The secret life of Thailand’s ladyboys from Muslim majority southern provinces
Transgender women in Thailand are more accepted than in Malaysia or Indonesia, but those who live in the southern provinces feel obliged to hide their gender identities at home, only letting their hair down in places like Bangkok and Pattaya
Whenever Ardulmalik Maskul returns from Bangkok to her hometown in Pattani province in southern Thailand, she undergoes a transformation. She removes her make-up, changes into trousers and begins to mind her manners. Mostly, though, she doesn’t leave the house.
Asan Sohoh engages in similar sartorial subterfuge on her return visits to Pattani. “I don’t want to embarrass my parents,” she says.

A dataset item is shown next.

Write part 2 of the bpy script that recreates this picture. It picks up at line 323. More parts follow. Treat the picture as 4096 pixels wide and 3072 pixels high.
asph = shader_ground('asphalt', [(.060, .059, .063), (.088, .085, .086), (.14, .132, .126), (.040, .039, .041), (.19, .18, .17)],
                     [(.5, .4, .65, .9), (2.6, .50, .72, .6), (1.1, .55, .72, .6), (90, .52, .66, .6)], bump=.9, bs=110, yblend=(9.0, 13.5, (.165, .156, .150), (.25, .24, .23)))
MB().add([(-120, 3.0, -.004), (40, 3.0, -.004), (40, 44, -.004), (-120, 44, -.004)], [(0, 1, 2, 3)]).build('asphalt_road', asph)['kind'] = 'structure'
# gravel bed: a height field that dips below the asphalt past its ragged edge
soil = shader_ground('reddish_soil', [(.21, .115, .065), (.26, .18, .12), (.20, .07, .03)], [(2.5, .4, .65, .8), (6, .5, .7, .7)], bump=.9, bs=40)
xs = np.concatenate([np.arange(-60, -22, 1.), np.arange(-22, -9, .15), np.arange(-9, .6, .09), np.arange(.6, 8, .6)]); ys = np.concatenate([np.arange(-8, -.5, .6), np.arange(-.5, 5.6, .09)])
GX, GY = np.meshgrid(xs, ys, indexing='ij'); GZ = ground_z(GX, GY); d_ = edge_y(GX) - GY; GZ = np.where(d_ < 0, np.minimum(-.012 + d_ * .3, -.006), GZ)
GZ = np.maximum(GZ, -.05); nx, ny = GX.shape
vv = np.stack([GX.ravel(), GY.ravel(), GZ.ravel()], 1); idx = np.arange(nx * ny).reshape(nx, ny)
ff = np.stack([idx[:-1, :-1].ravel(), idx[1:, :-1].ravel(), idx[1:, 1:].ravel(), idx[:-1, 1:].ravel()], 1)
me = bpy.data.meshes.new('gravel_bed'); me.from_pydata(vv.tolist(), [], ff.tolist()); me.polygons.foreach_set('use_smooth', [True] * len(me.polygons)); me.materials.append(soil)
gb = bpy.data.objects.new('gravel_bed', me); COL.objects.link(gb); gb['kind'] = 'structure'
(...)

Ardulmalik and Asan are practising Muslims and they’re also transgender women. “It’s very difficult to be like us,” Ardulmalik says in English. “In Pattani it’s a big bad thing to be transgender.”
In Buddhist Thailand male-to-female transsexuals, known locally as katoeys or “ladyboys”, are free to live like women. “They’re widely accepted,” says Pornchai Sereemongkonpol, the author of Ladyboys: The Secret World of Thailand’s Third Gender. “They may face some disadvantages, but no one harasses them.”
That’s not so in Pattani, one of Thailand’s three southernmost Muslim-majority provinces, bordering Malaysia, where more restrictive social mores prevail.